Score one for creepy technology. Vocaloid, a voice-synthesis brand owned by Yamaha, has come up with a process by which to “resurrect” any singer’s voice for use in synthesized songs, without requiring the vocalist to build up a painstaking voice library first – so they could be doing that Kurt Cobain/Michael Jackson duet album pretty soon.
Typically the process of synthesizing an artist’s voice would require them to sing every single possible syllable in the target language, one at a time, which would later be stitched together to form songs. This takes time, effort, and requires the singers to be alive to do it.
Vocaloid claims, however, that they’ve succeeded in bypassing the recording phase, as displayed by their resurrection of Hitoshi Ueki, a popular Japanese vocalist who died back in 2007.

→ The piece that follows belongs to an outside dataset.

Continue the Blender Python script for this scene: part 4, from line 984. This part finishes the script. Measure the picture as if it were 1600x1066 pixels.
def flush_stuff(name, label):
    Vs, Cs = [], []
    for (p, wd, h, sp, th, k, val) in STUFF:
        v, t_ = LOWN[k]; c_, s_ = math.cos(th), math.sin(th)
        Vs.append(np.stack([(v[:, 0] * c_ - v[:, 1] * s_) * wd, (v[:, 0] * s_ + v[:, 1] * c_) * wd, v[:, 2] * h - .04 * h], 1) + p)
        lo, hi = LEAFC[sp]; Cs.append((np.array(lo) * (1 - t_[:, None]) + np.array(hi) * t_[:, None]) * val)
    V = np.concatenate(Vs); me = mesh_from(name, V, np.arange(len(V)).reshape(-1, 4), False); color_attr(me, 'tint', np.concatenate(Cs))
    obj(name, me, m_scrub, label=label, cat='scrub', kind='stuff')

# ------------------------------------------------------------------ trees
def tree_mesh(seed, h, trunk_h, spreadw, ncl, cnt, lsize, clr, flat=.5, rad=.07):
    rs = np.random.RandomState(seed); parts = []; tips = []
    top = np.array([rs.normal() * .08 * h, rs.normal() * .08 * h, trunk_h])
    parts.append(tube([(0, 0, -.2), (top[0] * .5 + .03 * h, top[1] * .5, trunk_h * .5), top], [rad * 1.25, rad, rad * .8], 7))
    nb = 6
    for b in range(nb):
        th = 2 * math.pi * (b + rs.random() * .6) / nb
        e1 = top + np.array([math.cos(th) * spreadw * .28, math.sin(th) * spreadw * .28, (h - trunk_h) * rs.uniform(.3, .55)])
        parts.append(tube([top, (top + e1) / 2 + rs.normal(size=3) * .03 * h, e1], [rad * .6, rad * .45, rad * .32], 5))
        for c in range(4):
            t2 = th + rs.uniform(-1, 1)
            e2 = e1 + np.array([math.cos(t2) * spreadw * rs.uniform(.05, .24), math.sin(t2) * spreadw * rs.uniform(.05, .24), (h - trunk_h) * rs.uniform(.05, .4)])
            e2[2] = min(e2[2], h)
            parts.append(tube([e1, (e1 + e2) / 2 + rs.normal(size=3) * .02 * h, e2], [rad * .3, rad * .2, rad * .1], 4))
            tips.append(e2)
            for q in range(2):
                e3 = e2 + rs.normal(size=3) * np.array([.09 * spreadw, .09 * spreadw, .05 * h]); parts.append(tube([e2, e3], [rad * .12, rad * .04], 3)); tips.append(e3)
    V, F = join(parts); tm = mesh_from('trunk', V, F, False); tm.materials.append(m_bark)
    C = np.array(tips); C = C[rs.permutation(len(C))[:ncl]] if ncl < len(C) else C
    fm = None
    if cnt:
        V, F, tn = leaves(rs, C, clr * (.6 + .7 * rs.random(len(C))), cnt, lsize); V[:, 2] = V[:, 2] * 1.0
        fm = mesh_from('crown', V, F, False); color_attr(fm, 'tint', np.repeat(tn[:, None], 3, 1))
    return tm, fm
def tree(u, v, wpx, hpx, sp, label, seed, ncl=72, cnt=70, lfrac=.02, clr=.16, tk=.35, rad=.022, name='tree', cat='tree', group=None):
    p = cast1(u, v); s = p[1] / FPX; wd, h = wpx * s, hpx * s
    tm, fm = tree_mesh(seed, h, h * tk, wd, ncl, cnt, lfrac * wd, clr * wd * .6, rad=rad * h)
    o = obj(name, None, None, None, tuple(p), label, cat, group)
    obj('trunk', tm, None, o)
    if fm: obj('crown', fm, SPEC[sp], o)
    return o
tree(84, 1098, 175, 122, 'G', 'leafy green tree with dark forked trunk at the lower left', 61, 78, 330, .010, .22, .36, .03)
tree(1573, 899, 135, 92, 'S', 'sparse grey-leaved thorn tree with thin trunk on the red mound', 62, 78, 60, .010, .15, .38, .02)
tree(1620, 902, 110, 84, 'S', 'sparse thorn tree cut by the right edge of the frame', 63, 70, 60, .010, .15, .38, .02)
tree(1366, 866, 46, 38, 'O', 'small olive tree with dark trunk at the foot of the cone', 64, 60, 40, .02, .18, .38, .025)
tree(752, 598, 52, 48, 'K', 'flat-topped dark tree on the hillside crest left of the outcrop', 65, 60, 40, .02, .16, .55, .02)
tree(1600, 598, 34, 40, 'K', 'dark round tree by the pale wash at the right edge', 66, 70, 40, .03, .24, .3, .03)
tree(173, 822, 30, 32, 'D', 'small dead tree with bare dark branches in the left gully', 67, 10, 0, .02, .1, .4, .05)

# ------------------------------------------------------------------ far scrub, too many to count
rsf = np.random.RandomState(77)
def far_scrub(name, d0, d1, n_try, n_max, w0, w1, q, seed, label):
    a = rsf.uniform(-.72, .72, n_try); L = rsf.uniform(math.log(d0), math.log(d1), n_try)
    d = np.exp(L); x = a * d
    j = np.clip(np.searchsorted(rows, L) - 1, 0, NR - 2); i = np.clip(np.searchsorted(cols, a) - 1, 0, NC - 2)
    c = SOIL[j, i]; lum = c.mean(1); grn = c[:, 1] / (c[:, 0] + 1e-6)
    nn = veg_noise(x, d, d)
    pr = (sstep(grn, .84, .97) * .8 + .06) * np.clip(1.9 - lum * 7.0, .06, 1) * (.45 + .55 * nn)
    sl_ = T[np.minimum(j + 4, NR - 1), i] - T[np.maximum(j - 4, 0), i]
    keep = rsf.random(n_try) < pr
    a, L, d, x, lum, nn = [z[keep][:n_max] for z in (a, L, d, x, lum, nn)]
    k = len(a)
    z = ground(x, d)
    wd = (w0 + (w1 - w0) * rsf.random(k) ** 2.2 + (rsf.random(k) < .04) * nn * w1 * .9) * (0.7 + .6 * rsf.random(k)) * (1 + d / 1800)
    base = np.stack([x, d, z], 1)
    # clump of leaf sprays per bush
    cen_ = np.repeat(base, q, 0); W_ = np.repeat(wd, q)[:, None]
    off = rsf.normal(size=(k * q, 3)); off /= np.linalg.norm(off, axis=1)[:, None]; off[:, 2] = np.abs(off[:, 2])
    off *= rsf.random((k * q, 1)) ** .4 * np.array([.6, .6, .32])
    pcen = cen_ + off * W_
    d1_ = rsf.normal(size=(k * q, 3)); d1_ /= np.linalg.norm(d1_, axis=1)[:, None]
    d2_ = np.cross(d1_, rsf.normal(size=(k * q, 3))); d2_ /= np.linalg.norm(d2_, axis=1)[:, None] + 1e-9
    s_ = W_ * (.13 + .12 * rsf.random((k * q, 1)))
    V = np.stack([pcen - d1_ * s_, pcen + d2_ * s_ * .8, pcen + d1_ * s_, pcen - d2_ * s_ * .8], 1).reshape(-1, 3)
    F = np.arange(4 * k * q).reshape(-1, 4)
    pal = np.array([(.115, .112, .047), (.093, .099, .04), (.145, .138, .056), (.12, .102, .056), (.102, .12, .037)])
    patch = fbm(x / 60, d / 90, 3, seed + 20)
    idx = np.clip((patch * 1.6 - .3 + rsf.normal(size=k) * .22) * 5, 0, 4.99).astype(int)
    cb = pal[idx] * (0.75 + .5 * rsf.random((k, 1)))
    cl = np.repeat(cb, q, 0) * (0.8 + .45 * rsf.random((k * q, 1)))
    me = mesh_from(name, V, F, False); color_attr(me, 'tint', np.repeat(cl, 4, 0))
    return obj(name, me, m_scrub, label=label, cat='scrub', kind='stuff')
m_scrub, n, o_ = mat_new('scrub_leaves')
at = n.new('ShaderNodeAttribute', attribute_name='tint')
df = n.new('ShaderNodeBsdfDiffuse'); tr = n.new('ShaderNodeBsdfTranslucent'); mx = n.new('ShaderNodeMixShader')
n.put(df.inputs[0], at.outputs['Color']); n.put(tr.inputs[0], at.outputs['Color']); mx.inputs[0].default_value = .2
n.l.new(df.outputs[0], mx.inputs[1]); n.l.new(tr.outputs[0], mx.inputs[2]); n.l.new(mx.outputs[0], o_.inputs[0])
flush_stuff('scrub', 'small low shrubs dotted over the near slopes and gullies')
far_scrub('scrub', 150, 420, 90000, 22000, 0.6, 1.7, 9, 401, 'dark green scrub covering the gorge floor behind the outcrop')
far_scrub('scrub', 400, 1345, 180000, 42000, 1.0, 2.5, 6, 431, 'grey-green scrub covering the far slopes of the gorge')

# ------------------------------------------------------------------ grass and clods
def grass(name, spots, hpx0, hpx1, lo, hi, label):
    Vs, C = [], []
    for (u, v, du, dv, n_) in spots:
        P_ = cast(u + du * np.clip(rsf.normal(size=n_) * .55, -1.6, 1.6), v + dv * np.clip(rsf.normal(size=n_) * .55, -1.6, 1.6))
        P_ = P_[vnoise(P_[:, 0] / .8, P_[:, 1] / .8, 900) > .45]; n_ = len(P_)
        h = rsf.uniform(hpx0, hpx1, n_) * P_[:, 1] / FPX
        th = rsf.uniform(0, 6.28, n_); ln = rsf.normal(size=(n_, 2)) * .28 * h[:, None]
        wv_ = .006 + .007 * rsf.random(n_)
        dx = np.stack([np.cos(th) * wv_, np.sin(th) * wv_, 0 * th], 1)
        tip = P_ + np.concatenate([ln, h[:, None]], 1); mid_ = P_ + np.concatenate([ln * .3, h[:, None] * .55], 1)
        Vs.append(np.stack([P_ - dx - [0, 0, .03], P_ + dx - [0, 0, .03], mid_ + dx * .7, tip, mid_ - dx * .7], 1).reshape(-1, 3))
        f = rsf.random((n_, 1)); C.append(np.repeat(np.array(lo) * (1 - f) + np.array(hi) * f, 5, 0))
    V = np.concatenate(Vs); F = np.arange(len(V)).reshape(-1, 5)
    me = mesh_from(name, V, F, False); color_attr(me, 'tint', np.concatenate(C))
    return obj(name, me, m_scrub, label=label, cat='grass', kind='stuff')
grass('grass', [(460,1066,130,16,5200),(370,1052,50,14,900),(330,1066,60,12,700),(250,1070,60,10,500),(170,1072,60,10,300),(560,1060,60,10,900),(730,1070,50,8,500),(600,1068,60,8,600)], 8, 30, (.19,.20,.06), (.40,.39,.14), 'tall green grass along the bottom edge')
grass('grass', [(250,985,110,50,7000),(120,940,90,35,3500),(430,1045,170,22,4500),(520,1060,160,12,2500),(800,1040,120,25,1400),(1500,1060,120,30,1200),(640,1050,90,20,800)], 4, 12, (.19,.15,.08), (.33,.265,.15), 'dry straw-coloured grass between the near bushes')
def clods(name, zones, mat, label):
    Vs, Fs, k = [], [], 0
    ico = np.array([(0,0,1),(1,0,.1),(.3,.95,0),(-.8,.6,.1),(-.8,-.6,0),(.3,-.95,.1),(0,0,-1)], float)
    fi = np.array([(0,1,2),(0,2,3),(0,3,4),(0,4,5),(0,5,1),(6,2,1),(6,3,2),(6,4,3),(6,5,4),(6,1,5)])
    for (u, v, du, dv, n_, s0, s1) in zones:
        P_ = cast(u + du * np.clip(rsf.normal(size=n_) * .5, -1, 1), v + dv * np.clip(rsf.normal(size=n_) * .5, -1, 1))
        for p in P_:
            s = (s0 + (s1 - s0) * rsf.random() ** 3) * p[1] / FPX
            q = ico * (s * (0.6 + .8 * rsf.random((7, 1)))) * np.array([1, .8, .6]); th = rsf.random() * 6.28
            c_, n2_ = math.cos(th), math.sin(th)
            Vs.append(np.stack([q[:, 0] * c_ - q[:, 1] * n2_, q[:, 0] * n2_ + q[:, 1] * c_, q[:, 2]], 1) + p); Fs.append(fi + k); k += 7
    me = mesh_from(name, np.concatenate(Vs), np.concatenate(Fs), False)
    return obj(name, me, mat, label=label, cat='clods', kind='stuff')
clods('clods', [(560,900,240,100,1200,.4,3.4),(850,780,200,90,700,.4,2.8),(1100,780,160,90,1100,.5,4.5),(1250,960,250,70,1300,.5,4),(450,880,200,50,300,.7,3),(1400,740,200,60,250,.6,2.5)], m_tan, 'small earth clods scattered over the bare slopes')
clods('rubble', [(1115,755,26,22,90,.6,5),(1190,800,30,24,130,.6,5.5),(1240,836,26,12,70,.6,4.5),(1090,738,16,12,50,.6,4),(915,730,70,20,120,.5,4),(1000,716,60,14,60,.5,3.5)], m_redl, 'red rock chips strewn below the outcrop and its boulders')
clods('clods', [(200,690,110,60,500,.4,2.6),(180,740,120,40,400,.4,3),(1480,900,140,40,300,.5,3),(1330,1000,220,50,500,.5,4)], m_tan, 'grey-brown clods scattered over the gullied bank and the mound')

Said Yamaha researcher Hideki Kenmochi in an interview with Wired,
As far as I know, many viewers were satisfied with the result, and so am I. It really sounds like him, because the creator [the programmer in charge of the voice library] did a good job.
The technology isn’t perfect by any means – the uncanny valley effect that makes overly-detailed CGI faces look creepy also applies to synthesized music, and there are times when it’s clear that a bit of voice was computer-generated.
Still, the methods Vocaloid are employing are so promising, in fact, that they’re planning to release an album with the robot Ueki-voice in a year or so.